## Start Exercise input
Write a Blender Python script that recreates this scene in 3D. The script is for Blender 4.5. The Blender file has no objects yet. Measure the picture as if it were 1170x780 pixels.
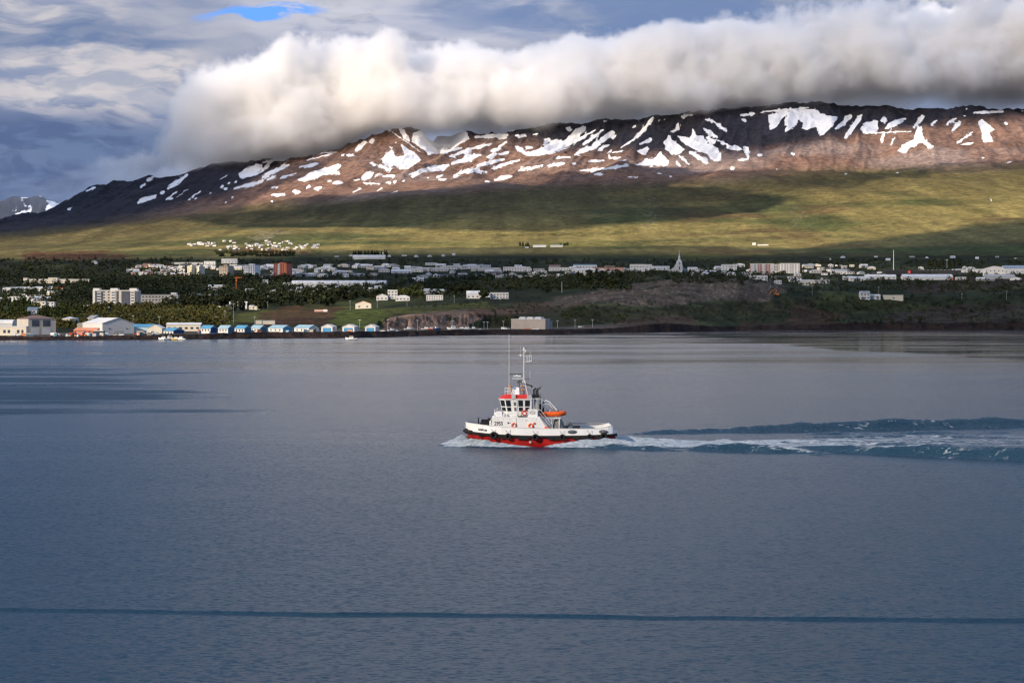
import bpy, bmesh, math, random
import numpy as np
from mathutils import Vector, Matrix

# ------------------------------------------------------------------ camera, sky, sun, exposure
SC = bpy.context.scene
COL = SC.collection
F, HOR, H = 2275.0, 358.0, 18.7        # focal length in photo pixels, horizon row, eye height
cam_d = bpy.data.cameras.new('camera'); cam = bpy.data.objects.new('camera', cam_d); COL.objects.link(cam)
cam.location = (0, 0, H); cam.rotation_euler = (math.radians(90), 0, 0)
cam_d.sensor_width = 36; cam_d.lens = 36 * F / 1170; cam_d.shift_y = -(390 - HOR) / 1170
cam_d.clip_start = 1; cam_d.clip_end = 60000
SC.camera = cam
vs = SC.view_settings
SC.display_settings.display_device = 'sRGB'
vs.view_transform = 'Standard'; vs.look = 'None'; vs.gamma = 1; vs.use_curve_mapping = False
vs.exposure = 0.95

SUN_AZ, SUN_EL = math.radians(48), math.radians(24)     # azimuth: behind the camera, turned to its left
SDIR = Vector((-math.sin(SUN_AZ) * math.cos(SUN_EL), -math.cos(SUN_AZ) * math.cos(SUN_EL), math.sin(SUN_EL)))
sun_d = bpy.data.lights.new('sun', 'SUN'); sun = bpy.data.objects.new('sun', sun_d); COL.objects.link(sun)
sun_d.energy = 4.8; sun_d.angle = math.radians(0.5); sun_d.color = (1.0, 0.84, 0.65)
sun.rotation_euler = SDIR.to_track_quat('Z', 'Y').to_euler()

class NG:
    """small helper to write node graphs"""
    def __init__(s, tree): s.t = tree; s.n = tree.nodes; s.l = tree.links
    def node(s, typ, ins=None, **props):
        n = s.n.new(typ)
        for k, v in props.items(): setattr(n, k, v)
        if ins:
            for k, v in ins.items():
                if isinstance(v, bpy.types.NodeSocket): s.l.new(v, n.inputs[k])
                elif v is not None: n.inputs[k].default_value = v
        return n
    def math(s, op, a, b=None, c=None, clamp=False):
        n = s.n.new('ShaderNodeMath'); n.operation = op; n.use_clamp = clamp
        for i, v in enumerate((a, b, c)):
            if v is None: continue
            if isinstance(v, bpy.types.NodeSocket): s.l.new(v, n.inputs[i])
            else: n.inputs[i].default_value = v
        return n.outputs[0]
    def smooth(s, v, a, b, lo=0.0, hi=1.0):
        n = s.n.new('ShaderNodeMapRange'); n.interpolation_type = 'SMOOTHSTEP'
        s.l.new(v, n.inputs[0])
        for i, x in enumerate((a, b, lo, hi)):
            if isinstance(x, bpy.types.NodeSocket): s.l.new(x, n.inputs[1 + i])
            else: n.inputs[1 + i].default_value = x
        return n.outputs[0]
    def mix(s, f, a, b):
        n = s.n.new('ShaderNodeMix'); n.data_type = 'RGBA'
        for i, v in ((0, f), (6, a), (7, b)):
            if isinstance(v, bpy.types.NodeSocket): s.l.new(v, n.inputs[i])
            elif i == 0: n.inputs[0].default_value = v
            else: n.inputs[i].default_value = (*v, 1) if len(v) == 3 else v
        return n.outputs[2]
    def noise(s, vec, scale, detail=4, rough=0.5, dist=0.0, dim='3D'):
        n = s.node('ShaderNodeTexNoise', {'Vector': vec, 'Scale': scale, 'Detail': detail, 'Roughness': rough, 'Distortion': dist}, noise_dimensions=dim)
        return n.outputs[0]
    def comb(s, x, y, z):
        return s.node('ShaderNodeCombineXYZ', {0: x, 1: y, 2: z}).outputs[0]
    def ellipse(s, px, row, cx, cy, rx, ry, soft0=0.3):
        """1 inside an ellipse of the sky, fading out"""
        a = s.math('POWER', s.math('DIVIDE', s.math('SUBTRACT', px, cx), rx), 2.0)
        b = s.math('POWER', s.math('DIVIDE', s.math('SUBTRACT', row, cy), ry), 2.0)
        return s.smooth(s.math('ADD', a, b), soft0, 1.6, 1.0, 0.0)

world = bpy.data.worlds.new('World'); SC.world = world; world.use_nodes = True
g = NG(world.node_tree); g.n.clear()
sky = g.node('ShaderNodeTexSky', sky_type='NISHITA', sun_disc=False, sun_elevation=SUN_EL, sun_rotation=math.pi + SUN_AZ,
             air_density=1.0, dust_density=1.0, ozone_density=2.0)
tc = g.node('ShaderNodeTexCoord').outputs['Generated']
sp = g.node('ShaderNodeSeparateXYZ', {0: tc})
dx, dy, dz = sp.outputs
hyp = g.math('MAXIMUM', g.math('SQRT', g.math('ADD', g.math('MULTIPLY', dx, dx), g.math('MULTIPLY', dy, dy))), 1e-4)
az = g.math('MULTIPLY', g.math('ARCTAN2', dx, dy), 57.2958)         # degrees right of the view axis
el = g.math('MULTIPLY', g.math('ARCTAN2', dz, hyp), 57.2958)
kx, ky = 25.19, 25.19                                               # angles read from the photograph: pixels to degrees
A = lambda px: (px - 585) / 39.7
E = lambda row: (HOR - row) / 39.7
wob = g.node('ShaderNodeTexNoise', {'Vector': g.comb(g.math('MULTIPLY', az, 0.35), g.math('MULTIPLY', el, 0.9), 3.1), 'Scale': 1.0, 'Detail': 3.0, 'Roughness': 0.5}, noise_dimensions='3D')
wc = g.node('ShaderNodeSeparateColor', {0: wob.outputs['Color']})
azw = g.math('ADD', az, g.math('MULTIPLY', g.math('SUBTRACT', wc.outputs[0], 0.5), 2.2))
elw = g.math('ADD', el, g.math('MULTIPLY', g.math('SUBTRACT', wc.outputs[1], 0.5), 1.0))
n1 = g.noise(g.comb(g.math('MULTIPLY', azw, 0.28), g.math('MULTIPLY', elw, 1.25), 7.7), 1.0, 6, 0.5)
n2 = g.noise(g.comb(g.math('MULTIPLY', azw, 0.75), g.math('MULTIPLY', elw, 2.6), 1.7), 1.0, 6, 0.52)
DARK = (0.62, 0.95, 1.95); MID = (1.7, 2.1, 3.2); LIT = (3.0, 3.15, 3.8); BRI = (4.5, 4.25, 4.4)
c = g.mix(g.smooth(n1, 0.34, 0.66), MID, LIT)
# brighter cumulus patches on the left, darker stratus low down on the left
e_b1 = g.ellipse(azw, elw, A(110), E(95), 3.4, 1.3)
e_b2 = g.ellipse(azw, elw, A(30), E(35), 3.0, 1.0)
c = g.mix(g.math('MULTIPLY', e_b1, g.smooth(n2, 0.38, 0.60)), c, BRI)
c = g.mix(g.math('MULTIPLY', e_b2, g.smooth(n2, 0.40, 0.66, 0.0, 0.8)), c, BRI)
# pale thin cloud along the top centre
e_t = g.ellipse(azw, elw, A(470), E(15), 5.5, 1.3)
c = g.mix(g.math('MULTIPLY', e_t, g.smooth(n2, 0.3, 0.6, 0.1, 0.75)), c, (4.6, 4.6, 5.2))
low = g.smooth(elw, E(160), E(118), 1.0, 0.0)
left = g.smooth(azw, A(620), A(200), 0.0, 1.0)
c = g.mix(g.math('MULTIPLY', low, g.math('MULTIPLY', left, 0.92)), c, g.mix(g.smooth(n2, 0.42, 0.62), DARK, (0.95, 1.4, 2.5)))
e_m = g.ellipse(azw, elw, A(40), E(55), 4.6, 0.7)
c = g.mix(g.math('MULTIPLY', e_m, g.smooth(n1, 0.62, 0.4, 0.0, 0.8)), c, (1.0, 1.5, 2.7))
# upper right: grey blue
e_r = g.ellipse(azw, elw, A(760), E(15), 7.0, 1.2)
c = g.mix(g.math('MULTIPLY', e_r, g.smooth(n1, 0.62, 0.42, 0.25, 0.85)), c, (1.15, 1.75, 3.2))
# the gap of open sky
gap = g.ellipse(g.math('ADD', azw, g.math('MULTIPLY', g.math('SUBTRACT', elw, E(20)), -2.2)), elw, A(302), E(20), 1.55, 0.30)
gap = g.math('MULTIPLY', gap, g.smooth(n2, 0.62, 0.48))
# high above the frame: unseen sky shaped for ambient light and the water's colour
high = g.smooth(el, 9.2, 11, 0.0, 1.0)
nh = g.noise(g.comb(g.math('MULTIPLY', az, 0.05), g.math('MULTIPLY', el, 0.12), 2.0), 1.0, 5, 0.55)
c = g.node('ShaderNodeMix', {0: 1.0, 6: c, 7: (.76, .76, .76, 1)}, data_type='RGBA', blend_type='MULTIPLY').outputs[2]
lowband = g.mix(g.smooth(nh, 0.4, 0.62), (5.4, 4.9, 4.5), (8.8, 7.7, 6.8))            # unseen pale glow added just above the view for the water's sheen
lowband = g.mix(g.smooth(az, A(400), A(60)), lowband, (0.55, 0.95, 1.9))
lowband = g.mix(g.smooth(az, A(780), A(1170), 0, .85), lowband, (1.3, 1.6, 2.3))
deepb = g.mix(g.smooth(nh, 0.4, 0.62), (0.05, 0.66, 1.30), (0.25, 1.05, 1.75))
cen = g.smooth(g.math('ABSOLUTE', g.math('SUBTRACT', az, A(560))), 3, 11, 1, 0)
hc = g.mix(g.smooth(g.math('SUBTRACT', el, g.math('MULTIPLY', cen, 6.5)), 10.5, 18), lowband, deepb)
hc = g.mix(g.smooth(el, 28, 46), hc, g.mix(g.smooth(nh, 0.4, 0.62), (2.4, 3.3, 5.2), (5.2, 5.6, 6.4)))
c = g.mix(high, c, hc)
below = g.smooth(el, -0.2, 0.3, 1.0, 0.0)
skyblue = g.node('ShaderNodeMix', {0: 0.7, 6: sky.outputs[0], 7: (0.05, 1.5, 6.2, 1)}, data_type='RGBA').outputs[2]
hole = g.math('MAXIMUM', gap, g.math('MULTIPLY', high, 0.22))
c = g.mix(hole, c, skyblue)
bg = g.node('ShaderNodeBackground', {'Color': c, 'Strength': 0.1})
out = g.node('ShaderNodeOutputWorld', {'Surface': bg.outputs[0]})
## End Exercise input
## Start Exercise input
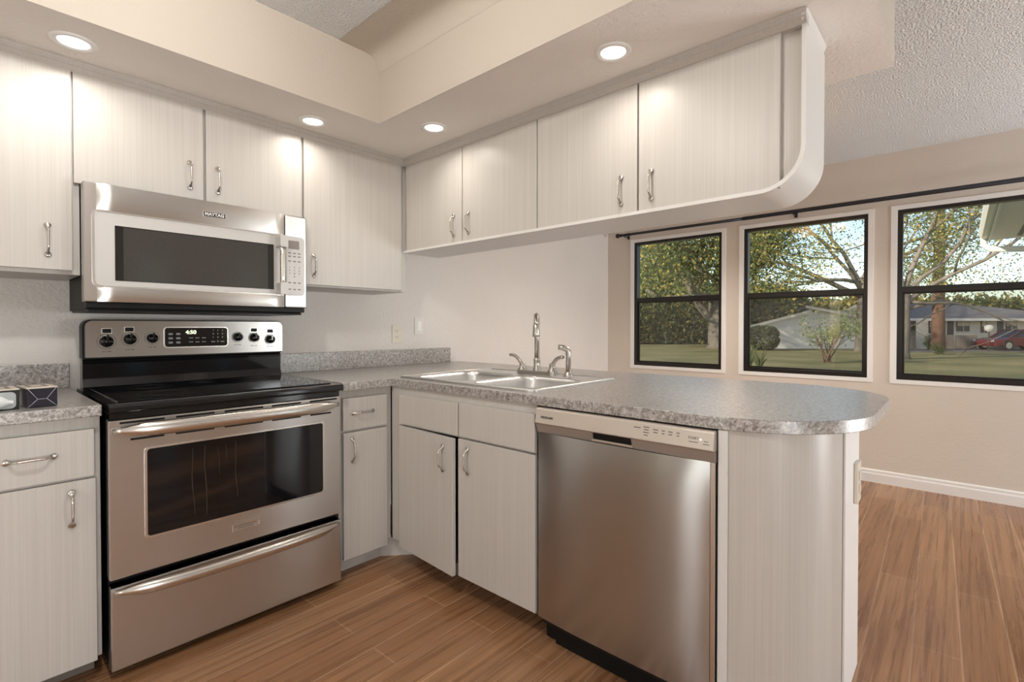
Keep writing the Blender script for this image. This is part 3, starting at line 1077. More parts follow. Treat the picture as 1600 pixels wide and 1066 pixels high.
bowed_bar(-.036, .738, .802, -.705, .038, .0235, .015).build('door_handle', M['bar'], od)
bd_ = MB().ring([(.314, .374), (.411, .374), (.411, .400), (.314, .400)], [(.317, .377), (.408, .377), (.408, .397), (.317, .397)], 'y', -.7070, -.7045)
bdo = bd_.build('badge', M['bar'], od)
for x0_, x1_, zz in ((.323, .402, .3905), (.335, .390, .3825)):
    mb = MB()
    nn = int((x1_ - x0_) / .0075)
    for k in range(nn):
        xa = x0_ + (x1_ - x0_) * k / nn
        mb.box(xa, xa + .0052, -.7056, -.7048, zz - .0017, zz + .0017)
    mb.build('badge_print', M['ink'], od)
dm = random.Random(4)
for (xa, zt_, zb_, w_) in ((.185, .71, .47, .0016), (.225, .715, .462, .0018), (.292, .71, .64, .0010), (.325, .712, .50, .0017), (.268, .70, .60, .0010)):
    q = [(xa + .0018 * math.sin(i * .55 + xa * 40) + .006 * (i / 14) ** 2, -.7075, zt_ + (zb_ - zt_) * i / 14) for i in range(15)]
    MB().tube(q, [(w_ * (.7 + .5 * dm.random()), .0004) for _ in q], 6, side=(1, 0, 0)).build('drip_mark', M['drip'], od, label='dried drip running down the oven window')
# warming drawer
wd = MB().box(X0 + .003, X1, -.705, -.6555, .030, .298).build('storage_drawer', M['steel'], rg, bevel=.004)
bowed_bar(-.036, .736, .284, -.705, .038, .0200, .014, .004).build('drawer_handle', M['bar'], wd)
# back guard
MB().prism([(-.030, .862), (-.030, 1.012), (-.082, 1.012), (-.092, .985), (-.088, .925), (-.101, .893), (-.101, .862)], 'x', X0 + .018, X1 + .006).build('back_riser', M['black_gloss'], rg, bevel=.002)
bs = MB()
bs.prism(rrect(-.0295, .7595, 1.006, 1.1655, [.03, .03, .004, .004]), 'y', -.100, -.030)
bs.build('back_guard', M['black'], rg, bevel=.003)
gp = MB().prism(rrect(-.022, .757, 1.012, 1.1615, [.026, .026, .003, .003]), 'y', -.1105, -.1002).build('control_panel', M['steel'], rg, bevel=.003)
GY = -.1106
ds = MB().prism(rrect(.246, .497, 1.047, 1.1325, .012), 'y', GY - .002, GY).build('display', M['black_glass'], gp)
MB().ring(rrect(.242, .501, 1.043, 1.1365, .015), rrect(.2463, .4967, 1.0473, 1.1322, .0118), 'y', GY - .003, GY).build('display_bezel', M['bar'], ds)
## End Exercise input
## Start Exercise input
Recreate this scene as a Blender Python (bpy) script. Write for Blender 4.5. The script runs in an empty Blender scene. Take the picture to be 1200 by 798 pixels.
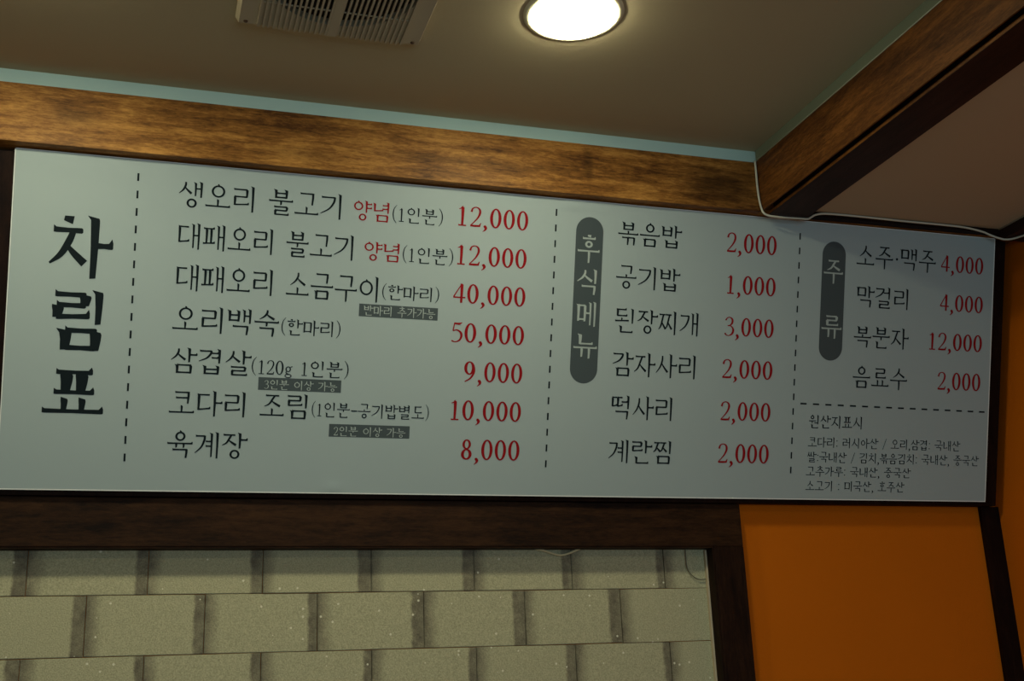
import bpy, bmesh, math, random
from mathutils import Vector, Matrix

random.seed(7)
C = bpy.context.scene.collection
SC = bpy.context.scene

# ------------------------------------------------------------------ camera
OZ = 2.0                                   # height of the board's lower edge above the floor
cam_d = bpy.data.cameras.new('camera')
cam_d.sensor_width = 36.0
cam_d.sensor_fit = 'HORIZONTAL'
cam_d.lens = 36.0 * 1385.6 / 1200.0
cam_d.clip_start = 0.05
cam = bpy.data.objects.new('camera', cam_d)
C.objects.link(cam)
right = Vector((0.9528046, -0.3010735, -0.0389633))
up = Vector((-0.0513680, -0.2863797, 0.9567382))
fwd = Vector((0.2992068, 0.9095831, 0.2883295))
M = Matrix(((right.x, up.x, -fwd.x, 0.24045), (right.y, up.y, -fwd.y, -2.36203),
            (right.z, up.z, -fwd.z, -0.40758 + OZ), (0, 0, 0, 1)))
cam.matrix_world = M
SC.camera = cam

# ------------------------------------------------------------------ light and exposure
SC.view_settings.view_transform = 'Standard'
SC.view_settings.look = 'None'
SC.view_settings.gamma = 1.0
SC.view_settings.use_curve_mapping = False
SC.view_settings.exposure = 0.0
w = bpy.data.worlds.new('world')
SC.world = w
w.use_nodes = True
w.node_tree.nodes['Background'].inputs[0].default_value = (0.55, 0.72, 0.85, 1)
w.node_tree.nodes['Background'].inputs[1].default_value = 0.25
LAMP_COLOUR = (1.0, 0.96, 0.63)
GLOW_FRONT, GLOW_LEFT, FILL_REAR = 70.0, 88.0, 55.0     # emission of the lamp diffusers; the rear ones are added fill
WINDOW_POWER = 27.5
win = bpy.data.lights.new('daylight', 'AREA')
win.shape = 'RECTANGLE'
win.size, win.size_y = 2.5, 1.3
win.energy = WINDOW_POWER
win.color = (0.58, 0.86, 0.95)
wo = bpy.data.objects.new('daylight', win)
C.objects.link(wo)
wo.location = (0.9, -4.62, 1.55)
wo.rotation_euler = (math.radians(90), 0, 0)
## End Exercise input
What the task requires —
Only the number is needed: state how many lines in the listing contain "Python".

Solution for this problem —
2